Second, it has not been established that the amendment as proposed in the Green Paper does not carry with it a real risk of weakening creditor protection, and a related risk of reputational damage for Jersey as a jurisdiction.
In this regard, it is noted in passing that no other jurisdiction which requires a solvency statement as a pre-condition for the validity of a distribution by a company to its members, appears to have adopted the approach envisaged by the original proposal. Indeed, one such jurisdiction (New Zealand) imposes criminal, as well as civil, liability for a failure to make the required statement prior to authorising a distribution.
Finally, the amendment in its original form would create a disparity between the rules applicable to companies and the rules applicable to LLPs, which were revised only very recently. Partners in an LLP would be subject to a more onerous regime for validating unlawful distributions than the directors of a company. There do not appear to be any good reasons why this should be so. Concerns about creditor protection apply to companies and LLPs with equal force.
In order to address the problem that was identified in the Green Paper, it has been decided to introduce into Part 17 of the Law a court-based procedure for the ratification of distributions made in contravention of Article 115. The advantage of such a procedure is that it provides an element of scrutiny, which is absent from the original proposal.
Furthermore, although there has never been anything to suggest that directors authorise unlawful distributions as a matter of course, if further incentive were needed to remind directors of this particular requirement of the Jersey Law, the need for a court procedure to ratify an unlawful distribution might go some way towards providing it.
The new procedure will allow a company, which has made a distribution in contravention of Article 115, to make an application to the court for an order that a distribution shall be deemed for all purposes to have been lawfully made, notwithstanding the fact that it was made in contravention of Article 115.
The threshold conditions for the making of such an order should be as follows –
- At the time of the hearing of the application the company is able to discharge its liabilities as they fall due; and
- the company was able to discharge its liabilities as they fell due immediately following the date on which the distribution was made; and
- if the distribution was made less than 12 months prior to the hearing, there are reasonable grounds for believing that the company will continue to be able to discharge its liabilities as they fall due and carry on its business until the expiry of a period of 12 months from the date on which the distribution was made.

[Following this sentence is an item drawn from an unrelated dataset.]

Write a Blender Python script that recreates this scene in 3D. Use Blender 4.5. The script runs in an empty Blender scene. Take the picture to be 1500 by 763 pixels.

It is envisaged that, in cases where the solvency of the company is not in any doubt, and it is clear that the failure to make a solvency statement was an innocent oversight by the directors, an order should generally be made as a matter of course. Accordingly, the new provisions will be worded in mandatory terms requiring the court to make an
order if the threshold conditions are satisfied, unless it considers for some other reason that it would be contrary to the interests of justice to do so.
There is a concern to ensure that the new procedure is not unnecessarily onerous. Accordingly, it is envisaged that an application for an order ratifying an unlawful distribution may, unless the court orders otherwise, be made without notice to any other person (such as the company's creditors).
It is considered that it would be undesirable for the new provisions to prescribe the circumstances in which the court ought to order that notice of the application be given to any other person. This will depend entirely on the particular facts and circumstances of the case, and it is therefore best left to the good sense of the judge dealing with the application. In considering this issue the court may, for instance, find it helpful to have regard to the practice developed in relation to applications under Articles 62–63 of the Law for confirmation of a reduction of capital.